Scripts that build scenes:
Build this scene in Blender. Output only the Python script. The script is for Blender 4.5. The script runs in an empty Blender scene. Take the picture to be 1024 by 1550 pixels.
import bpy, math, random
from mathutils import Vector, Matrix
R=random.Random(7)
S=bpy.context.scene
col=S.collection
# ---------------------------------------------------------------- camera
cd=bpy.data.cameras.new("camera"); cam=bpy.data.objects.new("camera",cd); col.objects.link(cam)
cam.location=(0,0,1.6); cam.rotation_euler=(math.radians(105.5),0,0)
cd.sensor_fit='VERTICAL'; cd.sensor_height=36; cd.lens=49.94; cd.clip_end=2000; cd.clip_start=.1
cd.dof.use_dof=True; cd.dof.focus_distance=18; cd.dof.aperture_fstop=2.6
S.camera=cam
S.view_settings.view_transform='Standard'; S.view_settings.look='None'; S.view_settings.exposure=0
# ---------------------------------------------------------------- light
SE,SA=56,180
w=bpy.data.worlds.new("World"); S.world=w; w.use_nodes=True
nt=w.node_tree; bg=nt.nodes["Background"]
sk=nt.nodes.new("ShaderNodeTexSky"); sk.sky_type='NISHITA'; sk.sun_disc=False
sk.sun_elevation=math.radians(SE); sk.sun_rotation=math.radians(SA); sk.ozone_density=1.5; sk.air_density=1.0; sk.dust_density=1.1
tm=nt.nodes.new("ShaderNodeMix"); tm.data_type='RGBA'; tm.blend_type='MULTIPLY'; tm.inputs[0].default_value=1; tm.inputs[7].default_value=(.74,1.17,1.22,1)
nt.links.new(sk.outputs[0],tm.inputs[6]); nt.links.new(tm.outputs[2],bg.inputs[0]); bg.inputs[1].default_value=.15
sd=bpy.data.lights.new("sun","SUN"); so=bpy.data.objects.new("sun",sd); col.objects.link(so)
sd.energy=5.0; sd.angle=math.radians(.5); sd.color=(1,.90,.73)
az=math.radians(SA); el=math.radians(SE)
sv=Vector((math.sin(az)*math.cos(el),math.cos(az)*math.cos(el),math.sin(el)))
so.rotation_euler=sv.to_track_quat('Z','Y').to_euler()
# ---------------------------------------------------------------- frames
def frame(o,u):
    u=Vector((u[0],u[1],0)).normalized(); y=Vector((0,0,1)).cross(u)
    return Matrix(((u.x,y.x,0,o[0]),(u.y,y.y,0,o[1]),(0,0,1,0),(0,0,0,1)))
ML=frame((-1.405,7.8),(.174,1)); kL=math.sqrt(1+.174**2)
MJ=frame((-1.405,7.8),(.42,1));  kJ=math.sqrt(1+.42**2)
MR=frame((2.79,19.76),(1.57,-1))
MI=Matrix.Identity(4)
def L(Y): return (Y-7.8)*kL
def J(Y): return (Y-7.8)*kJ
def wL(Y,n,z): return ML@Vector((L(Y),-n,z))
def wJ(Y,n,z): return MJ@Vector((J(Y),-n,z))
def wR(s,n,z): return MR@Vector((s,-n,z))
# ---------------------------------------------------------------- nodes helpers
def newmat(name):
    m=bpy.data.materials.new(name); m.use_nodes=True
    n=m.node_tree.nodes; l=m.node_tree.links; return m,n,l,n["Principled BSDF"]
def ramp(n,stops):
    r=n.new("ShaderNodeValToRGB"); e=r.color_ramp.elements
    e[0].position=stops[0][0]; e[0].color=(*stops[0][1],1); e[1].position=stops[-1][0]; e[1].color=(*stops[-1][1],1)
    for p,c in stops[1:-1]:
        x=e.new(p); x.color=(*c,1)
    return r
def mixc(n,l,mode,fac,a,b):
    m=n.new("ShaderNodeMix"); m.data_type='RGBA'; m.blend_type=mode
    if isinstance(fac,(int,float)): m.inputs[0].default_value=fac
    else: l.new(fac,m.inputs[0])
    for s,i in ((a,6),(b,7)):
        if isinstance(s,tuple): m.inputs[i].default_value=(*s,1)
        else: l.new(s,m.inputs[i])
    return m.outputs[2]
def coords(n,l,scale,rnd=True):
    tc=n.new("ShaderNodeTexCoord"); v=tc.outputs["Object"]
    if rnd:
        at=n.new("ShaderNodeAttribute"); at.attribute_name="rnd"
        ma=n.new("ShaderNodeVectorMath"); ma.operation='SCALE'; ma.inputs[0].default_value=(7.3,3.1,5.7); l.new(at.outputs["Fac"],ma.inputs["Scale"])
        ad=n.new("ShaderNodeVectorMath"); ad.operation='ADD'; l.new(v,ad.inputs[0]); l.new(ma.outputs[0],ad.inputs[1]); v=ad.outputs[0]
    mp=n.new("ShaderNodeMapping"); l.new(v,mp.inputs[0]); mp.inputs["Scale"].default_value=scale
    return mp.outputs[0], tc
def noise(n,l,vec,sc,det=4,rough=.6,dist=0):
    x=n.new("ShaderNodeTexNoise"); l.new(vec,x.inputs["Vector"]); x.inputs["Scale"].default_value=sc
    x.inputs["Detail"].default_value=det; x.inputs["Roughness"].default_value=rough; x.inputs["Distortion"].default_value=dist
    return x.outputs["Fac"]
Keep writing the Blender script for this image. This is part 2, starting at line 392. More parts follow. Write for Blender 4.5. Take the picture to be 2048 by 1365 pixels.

**STATED EXERCISE**
Reproduce each entry above exactly, keeping every word.

**TASK OUTPUT**
Build this scene in Blender. Output only the Python script. The script is for Blender 4.5. The script runs in an empty Blender scene. Take the picture to be 1024 by 1550 pixels.
import bpy, math, random
from mathutils import Vector, Matrix
R=random.Random(7)
S=bpy.context.scene
col=S.collection
# ---------------------------------------------------------------- camera
cd=bpy.data.cameras.new("camera"); cam=bpy.data.objects.new("camera",cd); col.objects.link(cam)
cam.location=(0,0,1.6); cam.rotation_euler=(math.radians(105.5),0,0)
cd.sensor_fit='VERTICAL'; cd.sensor_height=36; cd.lens=49.94; cd.clip_end=2000; cd.clip_start=.1
cd.dof.use_dof=True; cd.dof.focus_distance=18; cd.dof.aperture_fstop=2.6
S.camera=cam
S.view_settings.view_transform='Standard'; S.view_settings.look='None'; S.view_settings.exposure=0
# ---------------------------------------------------------------- light
SE,SA=56,180
w=bpy.data.worlds.new("World"); S.world=w; w.use_nodes=True
nt=w.node_tree; bg=nt.nodes["Background"]
sk=nt.nodes.new("ShaderNodeTexSky"); sk.sky_type='NISHITA'; sk.sun_disc=False
sk.sun_elevation=math.radians(SE); sk.sun_rotation=math.radians(SA); sk.ozone_density=1.5; sk.air_density=1.0; sk.dust_density=1.1
tm=nt.nodes.new("ShaderNodeMix"); tm.data_type='RGBA'; tm.blend_type='MULTIPLY'; tm.inputs[0].default_value=1; tm.inputs[7].default_value=(.74,1.17,1.22,1)
nt.links.new(sk.outputs[0],tm.inputs[6]); nt.links.new(tm.outputs[2],bg.inputs[0]); bg.inputs[1].default_value=.15
sd=bpy.data.lights.new("sun","SUN"); so=bpy.data.objects.new("sun",sd); col.objects.link(so)
sd.energy=5.0; sd.angle=math.radians(.5); sd.color=(1,.90,.73)
az=math.radians(SA); el=math.radians(SE)
sv=Vector((math.sin(az)*math.cos(el),math.cos(az)*math.cos(el),math.sin(el)))
so.rotation_euler=sv.to_track_quat('Z','Y').to_euler()
# ---------------------------------------------------------------- frames
def frame(o,u):
    u=Vector((u[0],u[1],0)).normalized(); y=Vector((0,0,1)).cross(u)
    return Matrix(((u.x,y.x,0,o[0]),(u.y,y.y,0,o[1]),(0,0,1,0),(0,0,0,1)))
ML=frame((-1.405,7.8),(.174,1)); kL=math.sqrt(1+.174**2)
MJ=frame((-1.405,7.8),(.42,1));  kJ=math.sqrt(1+.42**2)
MR=frame((2.79,19.76),(1.57,-1))
MI=Matrix.Identity(4)
def L(Y): return (Y-7.8)*kL
def J(Y): return (Y-7.8)*kJ
def wL(Y,n,z): return ML@Vector((L(Y),-n,z))
def wJ(Y,n,z): return MJ@Vector((J(Y),-n,z))
def wR(s,n,z): return MR@Vector((s,-n,z))
# ---------------------------------------------------------------- nodes helpers
def newmat(name):
    m=bpy.data.materials.new(name); m.use_nodes=True
    n=m.node_tree.nodes; l=m.node_tree.links; return m,n,l,n["Principled BSDF"]
def ramp(n,stops):
    r=n.new("ShaderNodeValToRGB"); e=r.color_ramp.elements
    e[0].position=stops[0][0]; e[0].color=(*stops[0][1],1); e[1].position=stops[-1][0]; e[1].color=(*stops[-1][1],1)
    for p,c in stops[1:-1]:
        x=e.new(p); x.color=(*c,1)
    return r
def mixc(n,l,mode,fac,a,b):
    m=n.new("ShaderNodeMix"); m.data_type='RGBA'; m.blend_type=mode
    if isinstance(fac,(int,float)): m.inputs[0].default_value=fac
    else: l.new(fac,m.inputs[0])
    for s,i in ((a,6),(b,7)):
        if isinstance(s,tuple): m.inputs[i].default_value=(*s,1)
        else: l.new(s,m.inputs[i])
    return m.outputs[2]
def coords(n,l,scale,rnd=True):
    tc=n.new("ShaderNodeTexCoord"); v=tc.outputs["Object"]
    if rnd:
        at=n.new("ShaderNodeAttribute"); at.attribute_name="rnd"
        ma=n.new("ShaderNodeVectorMath"); ma.operation='SCALE'; ma.inputs[0].default_value=(7.3,3.1,5.7); l.new(at.outputs["Fac"],ma.inputs["Scale"])
        ad=n.new("ShaderNodeVectorMath"); ad.operation='ADD'; l.new(v,ad.inputs[0]); l.new(ma.outputs[0],ad.inputs[1]); v=ad.outputs[0]
    mp=n.new("ShaderNodeMapping"); l.new(v,mp.inputs[0]); mp.inputs["Scale"].default_value=scale
    return mp.outputs[0], tc
def noise(n,l,vec,sc,det=4,rough=.6,dist=0):
    x=n.new("ShaderNodeTexNoise"); l.new(vec,x.inputs["Vector"]); x.inputs["Scale"].default_value=sc
    x.inputs["Detail"].default_value=det; x.inputs["Roughness"].default_value=rough; x.inputs["Distortion"].default_value=dist
    return x.outputs["Fac"]
Keep writing the Blender script for this image. This is part 2, starting at line 392. More parts follow. Write for Blender 4.5. Take the picture to be 2048 by 1365 pixels.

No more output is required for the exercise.